Washington Fiddles, The Economy Drifts

The U.S. economy is wobbly again. It shot out of 1992 only to lose momentum and falter in the first four months of 1993. The latest reading of the leading indicators shows a drop of 1% in March, the worst decline since November, 1990, when the country was in recession. The conventional explanation among economists is the Blizzard of '93. But there is no way for bad weather to explain what happened in April, when the National Association of Purchasing Management index dropped sharply to 49.7% from 53.4%, and corporate layoffs rose 3.6%. Despite stronger auto sales, the second quarter may not turn out to be much better than the first, which grew at a tepid 1.8% rate.

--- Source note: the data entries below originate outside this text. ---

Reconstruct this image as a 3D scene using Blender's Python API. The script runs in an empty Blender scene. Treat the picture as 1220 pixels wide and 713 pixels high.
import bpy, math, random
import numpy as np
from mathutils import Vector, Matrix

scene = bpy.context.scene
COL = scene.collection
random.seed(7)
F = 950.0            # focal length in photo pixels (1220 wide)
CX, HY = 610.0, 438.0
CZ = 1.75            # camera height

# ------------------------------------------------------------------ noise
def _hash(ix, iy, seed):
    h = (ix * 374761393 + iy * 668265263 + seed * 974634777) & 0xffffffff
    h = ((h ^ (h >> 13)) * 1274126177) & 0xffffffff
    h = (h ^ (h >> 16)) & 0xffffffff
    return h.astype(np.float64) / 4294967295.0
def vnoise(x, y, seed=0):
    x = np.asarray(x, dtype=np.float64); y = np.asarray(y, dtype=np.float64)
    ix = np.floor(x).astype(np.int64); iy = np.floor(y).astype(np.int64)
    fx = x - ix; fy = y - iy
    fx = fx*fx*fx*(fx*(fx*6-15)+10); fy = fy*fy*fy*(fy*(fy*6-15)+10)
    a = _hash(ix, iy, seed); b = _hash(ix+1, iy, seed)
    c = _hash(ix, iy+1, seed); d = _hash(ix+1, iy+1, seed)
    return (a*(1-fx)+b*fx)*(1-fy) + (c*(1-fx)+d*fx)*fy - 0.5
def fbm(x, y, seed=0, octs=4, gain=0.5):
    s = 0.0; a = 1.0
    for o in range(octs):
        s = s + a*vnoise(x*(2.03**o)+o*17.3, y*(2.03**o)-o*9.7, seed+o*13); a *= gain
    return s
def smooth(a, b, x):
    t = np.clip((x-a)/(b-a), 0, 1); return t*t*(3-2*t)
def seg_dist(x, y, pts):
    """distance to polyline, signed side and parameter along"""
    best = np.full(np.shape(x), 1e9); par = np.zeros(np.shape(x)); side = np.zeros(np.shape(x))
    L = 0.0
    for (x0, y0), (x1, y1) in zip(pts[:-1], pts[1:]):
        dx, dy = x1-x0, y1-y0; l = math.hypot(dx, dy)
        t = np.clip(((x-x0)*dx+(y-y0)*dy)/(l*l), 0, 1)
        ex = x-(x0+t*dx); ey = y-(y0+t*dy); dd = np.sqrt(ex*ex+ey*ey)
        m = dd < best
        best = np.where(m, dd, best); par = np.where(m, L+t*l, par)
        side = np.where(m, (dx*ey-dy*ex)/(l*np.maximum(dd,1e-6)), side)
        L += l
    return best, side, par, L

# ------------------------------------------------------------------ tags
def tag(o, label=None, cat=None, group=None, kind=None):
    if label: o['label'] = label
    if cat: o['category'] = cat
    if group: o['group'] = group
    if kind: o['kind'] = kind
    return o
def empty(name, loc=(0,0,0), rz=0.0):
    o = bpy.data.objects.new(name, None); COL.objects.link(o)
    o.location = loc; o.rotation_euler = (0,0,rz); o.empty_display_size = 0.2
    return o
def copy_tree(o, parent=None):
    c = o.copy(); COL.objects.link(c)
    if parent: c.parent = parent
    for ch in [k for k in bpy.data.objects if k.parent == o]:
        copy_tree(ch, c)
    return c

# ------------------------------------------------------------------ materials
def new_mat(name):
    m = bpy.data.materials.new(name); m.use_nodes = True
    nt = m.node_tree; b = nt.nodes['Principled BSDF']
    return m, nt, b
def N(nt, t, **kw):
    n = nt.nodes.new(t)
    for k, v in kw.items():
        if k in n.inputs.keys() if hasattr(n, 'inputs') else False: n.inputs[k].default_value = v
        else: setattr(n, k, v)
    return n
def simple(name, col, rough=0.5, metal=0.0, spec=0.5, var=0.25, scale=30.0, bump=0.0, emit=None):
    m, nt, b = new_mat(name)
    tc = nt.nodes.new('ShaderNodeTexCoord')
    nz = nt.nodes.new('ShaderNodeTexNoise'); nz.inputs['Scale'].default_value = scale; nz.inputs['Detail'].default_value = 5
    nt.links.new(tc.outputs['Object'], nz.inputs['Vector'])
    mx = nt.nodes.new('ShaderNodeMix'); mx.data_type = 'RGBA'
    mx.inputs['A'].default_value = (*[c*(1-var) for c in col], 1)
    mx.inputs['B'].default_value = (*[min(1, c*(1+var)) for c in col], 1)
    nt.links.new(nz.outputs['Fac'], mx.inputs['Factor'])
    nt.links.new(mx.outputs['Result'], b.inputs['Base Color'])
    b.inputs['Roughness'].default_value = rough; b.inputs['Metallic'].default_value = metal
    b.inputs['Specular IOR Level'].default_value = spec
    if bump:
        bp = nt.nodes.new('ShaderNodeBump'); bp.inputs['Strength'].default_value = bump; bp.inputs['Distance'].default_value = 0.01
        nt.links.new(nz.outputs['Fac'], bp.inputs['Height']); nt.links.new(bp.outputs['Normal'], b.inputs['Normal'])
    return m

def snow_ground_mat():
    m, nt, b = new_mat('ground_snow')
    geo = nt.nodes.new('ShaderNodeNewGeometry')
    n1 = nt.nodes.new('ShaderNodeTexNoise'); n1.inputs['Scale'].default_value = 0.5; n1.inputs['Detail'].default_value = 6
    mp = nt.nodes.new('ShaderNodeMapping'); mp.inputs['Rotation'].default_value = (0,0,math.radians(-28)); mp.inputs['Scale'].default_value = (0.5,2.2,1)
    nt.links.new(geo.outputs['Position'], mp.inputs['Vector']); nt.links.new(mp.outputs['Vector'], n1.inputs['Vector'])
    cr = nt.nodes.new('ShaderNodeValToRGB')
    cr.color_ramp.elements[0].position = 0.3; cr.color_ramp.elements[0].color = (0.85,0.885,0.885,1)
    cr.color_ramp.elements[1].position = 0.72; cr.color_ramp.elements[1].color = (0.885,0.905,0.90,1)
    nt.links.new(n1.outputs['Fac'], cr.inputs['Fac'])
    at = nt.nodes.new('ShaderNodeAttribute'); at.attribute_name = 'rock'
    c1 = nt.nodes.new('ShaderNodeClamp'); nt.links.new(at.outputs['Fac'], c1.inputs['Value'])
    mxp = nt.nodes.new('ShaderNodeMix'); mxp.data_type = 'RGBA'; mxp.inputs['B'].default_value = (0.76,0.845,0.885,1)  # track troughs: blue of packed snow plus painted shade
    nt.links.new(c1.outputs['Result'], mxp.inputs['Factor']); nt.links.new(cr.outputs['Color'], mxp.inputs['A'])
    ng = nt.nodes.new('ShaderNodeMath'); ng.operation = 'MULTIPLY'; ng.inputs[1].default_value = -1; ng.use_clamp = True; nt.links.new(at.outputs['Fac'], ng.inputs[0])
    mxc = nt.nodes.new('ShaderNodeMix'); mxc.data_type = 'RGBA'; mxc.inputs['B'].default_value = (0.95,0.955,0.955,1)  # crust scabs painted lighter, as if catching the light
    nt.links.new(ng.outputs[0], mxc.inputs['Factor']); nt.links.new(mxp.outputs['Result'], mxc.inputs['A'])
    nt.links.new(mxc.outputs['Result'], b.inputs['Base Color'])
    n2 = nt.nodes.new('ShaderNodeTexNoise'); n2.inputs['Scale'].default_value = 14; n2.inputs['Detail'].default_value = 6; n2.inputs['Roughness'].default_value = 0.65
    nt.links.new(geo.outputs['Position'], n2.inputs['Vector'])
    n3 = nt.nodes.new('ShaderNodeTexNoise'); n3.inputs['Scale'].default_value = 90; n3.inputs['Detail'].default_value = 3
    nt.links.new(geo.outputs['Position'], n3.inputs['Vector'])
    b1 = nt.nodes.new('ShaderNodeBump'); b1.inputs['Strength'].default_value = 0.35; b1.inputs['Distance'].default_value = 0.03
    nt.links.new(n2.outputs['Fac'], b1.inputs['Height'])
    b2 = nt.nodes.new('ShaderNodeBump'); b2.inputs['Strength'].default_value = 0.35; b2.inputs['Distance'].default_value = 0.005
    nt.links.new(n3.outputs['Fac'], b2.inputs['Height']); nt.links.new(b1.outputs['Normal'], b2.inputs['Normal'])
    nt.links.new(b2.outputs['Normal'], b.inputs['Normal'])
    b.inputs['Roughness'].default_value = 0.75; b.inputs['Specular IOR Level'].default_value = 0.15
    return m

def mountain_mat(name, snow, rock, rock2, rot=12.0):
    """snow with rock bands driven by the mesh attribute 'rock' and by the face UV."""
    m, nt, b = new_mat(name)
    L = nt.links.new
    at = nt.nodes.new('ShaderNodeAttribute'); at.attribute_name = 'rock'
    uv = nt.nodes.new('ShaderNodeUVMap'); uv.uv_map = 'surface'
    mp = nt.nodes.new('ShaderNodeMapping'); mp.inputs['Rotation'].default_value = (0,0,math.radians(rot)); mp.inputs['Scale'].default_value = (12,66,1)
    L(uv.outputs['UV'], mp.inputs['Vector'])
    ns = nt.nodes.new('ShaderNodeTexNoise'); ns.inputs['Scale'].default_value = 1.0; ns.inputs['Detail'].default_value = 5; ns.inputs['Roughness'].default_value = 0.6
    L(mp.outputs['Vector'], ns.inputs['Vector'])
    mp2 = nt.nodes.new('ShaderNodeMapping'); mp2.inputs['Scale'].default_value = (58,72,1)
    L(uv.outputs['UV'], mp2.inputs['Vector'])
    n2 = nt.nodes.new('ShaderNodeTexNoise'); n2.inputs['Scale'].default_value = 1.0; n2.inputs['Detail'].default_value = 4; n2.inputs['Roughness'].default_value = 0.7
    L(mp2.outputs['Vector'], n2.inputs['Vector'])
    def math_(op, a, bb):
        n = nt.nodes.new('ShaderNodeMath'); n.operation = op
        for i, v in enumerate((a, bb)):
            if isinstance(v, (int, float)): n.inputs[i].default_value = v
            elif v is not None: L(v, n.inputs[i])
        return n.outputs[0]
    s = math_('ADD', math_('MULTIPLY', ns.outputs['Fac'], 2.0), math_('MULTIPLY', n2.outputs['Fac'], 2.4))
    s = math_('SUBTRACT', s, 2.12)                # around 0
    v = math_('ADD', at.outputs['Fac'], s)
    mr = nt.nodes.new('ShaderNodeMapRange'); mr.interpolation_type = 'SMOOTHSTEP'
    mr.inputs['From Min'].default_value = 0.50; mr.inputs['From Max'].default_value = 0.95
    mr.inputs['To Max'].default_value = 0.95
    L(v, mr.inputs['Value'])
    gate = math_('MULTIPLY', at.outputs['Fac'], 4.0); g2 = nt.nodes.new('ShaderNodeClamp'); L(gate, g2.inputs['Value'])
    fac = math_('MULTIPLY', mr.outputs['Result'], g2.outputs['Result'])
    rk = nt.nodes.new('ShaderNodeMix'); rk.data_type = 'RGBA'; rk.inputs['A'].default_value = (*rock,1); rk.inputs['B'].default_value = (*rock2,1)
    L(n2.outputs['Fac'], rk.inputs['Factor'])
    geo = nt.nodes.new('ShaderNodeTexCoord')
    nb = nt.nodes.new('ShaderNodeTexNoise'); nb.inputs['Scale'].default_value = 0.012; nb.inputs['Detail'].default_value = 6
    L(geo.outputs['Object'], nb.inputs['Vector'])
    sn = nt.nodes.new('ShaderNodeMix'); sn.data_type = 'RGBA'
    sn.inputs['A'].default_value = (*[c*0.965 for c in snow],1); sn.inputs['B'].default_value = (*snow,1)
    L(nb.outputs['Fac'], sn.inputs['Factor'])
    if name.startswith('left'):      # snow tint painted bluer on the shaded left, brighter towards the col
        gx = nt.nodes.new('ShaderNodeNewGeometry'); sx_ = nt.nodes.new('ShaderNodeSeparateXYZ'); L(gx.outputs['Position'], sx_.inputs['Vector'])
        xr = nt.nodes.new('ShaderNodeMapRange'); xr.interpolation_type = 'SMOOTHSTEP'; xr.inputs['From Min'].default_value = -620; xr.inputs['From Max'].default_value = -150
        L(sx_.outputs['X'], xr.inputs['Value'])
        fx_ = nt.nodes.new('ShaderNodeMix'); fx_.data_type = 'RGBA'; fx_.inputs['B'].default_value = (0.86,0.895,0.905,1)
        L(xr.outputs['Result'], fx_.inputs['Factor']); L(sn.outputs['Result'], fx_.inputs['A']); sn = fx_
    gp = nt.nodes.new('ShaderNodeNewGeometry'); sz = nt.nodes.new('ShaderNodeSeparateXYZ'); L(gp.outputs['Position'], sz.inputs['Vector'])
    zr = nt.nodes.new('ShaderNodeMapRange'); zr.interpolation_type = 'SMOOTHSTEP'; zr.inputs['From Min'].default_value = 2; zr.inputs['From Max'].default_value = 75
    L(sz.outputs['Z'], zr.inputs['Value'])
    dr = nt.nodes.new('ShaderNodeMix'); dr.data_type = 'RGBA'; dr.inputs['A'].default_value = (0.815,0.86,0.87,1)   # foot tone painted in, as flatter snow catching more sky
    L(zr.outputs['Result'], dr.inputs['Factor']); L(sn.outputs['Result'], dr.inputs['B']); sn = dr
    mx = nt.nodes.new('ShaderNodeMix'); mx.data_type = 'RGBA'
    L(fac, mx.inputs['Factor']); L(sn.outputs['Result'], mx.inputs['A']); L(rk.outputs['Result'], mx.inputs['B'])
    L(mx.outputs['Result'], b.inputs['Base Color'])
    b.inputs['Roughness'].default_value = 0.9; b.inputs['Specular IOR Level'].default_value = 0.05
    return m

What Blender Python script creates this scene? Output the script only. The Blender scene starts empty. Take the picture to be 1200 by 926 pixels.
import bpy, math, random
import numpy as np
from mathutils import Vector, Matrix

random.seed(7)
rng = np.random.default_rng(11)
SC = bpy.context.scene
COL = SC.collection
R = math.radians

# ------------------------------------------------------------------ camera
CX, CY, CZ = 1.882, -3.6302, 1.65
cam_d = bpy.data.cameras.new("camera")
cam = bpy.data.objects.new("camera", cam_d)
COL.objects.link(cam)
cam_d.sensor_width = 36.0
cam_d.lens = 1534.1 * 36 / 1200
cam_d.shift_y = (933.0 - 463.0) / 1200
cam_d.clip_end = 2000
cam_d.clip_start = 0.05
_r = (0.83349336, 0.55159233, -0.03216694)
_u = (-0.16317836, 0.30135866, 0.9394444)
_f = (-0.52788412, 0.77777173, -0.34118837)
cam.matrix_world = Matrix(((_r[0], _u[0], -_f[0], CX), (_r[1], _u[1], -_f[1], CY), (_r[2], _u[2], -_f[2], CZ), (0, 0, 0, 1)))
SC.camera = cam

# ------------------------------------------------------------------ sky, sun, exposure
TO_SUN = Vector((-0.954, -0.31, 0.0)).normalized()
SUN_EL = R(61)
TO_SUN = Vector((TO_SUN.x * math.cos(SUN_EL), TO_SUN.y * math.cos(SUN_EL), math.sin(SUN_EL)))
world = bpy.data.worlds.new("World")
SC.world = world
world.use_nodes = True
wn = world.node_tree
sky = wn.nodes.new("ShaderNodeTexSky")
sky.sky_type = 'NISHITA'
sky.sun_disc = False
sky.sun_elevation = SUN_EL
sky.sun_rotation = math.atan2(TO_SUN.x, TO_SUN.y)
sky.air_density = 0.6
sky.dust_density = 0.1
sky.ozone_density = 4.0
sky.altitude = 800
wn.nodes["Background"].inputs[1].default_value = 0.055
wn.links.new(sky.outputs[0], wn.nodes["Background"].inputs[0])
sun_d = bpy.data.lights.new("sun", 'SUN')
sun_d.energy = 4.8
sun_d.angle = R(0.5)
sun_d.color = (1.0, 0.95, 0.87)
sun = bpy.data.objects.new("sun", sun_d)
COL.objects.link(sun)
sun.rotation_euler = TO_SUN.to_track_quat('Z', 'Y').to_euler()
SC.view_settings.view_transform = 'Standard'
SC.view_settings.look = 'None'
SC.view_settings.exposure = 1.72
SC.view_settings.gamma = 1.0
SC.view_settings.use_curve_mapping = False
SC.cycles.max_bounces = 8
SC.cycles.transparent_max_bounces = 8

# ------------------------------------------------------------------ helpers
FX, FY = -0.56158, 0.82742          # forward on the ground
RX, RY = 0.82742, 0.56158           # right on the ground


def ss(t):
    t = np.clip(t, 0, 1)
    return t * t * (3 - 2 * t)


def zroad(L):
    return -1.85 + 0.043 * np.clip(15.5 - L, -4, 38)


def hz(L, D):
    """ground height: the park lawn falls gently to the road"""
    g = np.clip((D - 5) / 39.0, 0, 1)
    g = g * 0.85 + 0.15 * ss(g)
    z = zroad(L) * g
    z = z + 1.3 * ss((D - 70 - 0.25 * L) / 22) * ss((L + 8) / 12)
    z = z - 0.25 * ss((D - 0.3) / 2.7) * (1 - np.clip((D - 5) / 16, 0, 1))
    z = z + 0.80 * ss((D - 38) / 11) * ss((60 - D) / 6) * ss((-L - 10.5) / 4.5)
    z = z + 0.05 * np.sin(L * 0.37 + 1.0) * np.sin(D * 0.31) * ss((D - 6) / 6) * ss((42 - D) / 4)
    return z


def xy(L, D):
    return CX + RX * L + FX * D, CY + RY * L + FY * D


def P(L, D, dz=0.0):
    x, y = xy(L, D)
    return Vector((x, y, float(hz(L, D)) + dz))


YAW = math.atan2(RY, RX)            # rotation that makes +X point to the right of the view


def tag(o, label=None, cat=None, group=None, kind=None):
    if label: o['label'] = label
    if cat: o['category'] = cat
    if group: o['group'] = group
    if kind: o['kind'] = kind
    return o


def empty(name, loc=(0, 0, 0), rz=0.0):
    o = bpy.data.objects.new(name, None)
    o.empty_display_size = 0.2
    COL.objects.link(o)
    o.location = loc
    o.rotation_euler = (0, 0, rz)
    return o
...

We believe Washington has a lot to do with this big chill. There is uncertainty in the economy because there is uncertainty on the Potomac. Business and consumers are confused by the trial balloons, leaks, and policy zigzags out of Washington almost daily. Most disturbing is the static over new taxes. The deficit-reduction package, once a sure thing, now looks shaky. The Republicans, fresh from their evisceration of the President's stimulus plan, are making noises about refusing to agree to any new taxes to cut the deficit.

It's no wonder that people and corporations are confused and are dialing back their spending and investments. Bush-era gridlock threatens just when the country desperately needs a sense of direction. If this continues, any kind of economic or political shock could send the economy into quadruple-dip.

The uncertainty in Washington must end quickly if the recovery is to regain its footing. Above all, the sparring between Democrats and Republicans over taxes and spending in the deficit program should be settled in weeks, not months. Bill Clinton should make it clear that he is willing to accept congressional changes in his plan that shift a significant sum from new tax hikes to new spending cuts. And if cuts are made, Republicans must agree to higher taxes--if not corporate taxes, then certainly consumption, such as energy.

The Administration must also face reality on the cost of health-care reform. A bare-bones plan that costs about $30 billion and is financed mostly through sin taxes can fly. Congress and the voting public aren't going to accept much more. Clarity and pragmatism are the order of the day.